My wife (28f) told me (28m) that I’m not allowed to bring our children to my parents’ house. What do I do?

We on-line about 10 minutes from my parents house. My parents built a home on a large piece of land, and had a pool built. Around the pool was a 3-foot fence made of hog wire. Not the ideal safety fence for young children. My wife said the children are not allowed there without us there with them, for safety concerns, which I understood.

During that time, we made it clear to my parents what our concern was. My mom said she understood and was working on a solution. After a few months, they decided to extend the fence up to 6 feet. Now my wife is telling me that since they refuse to install a safe pool fence our kids aren’t allowed there anymore, even with us there.

I’m pretty pissed off and conflicted because I saw the 6-foot fence currently installed and sure, it’s not the ideal child-safe pool fence but it’s in my eyes good enough. I know my children would not be able to climb that, and if so, my mom is very attentive to the kids when they are there.

This is a big point of friction for my wife and I. I’m tempted to say “fuck it” and just bring them anyways but I’m not trying to push it so far where divorce becomes any kind of option.
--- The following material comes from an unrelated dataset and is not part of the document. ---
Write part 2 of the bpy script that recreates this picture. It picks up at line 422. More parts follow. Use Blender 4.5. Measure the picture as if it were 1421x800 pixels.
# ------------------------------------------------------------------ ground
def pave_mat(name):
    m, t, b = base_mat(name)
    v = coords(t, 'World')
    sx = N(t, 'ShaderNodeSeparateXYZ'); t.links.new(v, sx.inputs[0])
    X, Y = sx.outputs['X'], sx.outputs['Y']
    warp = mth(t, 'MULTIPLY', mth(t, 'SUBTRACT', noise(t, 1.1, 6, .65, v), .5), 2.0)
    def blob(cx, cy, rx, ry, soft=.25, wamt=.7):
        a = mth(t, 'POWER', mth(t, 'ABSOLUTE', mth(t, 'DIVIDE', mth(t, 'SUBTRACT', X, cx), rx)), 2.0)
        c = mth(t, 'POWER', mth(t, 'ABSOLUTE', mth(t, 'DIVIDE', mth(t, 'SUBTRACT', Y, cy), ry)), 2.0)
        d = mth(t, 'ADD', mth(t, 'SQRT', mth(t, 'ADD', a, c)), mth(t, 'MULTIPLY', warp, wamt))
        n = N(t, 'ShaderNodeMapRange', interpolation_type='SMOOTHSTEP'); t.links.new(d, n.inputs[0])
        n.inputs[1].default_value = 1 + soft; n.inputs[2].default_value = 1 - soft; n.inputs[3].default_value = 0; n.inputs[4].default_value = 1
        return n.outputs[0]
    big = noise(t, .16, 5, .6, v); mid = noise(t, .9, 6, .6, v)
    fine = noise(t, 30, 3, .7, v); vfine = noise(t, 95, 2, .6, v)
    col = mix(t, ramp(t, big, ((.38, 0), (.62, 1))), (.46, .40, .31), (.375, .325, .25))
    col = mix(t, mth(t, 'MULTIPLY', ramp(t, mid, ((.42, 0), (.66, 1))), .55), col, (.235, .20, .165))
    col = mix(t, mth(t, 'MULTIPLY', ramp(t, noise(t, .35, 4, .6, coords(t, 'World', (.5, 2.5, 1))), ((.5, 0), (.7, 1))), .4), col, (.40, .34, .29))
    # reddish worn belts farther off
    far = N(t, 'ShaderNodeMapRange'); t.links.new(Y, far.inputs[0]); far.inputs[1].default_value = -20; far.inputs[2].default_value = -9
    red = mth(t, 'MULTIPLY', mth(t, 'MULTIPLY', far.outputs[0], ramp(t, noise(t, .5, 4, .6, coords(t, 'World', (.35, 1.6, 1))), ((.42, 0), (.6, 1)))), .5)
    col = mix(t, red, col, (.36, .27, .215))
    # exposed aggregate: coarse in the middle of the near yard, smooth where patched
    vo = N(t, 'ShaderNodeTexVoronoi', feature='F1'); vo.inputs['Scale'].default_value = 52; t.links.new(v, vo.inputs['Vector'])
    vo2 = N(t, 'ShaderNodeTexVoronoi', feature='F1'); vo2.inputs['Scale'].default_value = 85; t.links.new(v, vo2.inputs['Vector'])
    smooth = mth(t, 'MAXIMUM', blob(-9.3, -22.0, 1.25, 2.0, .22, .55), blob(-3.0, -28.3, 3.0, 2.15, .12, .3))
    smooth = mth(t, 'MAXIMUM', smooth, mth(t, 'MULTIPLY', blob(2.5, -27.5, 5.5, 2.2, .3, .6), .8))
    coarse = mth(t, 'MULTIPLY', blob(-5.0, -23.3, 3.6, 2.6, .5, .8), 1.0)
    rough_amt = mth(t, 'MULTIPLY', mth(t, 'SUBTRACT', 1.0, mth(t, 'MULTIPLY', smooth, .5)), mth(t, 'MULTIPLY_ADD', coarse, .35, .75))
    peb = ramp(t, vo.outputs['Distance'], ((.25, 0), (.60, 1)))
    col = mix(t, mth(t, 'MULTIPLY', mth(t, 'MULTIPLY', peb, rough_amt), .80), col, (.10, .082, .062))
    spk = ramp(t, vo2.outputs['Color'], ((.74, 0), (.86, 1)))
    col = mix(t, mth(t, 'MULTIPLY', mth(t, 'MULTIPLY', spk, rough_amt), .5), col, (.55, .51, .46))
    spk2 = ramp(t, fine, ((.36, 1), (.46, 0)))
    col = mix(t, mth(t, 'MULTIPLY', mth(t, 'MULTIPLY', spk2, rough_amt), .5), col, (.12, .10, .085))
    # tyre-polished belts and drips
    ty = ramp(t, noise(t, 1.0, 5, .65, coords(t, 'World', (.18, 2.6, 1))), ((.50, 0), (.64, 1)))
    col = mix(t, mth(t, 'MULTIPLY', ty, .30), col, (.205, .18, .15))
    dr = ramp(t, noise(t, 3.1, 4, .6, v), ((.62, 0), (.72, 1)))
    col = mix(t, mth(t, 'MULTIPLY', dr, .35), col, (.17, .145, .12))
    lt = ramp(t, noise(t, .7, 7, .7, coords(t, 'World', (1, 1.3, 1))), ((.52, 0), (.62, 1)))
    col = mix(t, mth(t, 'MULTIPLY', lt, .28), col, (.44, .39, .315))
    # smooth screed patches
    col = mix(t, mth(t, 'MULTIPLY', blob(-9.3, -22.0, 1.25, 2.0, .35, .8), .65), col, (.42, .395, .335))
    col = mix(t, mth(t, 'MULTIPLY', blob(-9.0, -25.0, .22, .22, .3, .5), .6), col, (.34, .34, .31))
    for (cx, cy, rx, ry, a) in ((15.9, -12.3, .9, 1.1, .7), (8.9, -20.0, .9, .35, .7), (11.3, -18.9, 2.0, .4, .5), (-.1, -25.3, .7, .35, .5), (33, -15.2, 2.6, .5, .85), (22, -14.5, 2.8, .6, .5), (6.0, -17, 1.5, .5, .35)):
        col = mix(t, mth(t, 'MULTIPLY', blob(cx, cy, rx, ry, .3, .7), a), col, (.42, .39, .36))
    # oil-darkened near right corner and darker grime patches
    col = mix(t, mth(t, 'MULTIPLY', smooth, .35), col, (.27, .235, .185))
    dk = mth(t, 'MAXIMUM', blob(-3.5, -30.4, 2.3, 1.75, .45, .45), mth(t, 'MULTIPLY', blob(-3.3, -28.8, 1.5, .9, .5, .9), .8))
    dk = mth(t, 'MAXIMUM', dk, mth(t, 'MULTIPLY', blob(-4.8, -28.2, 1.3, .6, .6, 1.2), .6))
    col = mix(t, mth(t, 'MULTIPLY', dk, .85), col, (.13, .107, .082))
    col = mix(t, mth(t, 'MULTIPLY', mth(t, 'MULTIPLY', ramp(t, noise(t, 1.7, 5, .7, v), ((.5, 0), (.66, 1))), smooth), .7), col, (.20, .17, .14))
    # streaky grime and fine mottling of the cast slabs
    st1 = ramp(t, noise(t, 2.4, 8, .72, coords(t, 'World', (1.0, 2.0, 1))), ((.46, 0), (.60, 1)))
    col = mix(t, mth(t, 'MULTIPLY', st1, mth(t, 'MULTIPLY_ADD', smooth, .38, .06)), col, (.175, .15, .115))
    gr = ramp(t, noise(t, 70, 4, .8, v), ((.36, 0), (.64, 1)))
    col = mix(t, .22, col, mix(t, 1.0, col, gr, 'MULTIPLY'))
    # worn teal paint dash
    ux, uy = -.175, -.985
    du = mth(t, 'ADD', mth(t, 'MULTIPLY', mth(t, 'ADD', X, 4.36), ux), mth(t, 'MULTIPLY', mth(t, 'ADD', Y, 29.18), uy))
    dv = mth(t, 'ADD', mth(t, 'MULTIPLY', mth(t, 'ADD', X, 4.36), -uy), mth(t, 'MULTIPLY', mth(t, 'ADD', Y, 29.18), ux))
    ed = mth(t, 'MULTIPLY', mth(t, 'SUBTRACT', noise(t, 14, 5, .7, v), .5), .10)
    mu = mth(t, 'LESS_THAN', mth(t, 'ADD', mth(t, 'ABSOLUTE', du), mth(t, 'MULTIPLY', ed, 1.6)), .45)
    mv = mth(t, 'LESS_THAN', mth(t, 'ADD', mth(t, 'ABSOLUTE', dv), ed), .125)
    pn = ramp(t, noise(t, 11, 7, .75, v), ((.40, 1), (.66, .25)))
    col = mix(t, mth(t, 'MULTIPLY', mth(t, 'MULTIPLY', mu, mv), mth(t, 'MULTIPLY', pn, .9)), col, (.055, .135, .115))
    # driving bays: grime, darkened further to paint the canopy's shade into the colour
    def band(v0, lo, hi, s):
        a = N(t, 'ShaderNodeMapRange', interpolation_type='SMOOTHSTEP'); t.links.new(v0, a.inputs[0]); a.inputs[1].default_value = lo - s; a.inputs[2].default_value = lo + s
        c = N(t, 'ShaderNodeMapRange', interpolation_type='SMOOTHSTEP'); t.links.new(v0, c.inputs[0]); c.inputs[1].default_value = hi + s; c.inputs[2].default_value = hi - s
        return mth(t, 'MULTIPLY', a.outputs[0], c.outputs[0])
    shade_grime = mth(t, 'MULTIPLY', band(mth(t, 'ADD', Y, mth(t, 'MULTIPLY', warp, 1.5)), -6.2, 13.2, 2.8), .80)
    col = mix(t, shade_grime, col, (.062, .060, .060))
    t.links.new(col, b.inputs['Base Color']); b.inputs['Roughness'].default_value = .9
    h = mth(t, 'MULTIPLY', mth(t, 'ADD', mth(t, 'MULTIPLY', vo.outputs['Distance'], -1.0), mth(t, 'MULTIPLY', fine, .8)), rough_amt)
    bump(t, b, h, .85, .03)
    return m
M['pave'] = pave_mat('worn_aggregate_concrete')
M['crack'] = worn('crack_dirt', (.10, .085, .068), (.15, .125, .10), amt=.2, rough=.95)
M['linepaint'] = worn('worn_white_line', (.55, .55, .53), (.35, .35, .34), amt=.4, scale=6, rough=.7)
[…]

I blew up on my wife when she brought it up (she knows every time she brings it up it’s an issue) because I’m stressed from recent changes at work, Marine reserves and school.

I love my wife, but recently she’s been very against my family. My sister in law decided to get very big into those smut books, to the point where she’s sharing some pretty disturbing stuff to social media, so now my wife said we won’t go to any family functions if my SIL is invited. Because she “doesn’t want our kids around that type of person”. Which I get but I don’t want to be the person to have to explain that and tell my parents I won’t hang out with the family for the holidays.

Recently my mom has been coming to my daughter’s soccer games, and my wife just barely acknowledges her. The tensions is insane and my mom tries talking to my wife, but my wife will be short and hardly ever even look at my mom.

I just don’t know what to do here and needed to vent. Of course when I blew up on my wife, she made me out to be the bad guy and about how she just wants the kids to be safe.

This just happened and I’m still coming down from being pissed, so sorry if it seems like I’m just rambling.

What should I say? Should I just bring my kids anyways? I just want one thing in my life to be normal and if I can’t have a normal relationship with my parents, then I just don’t think I’ll ever have any sort of a normal life.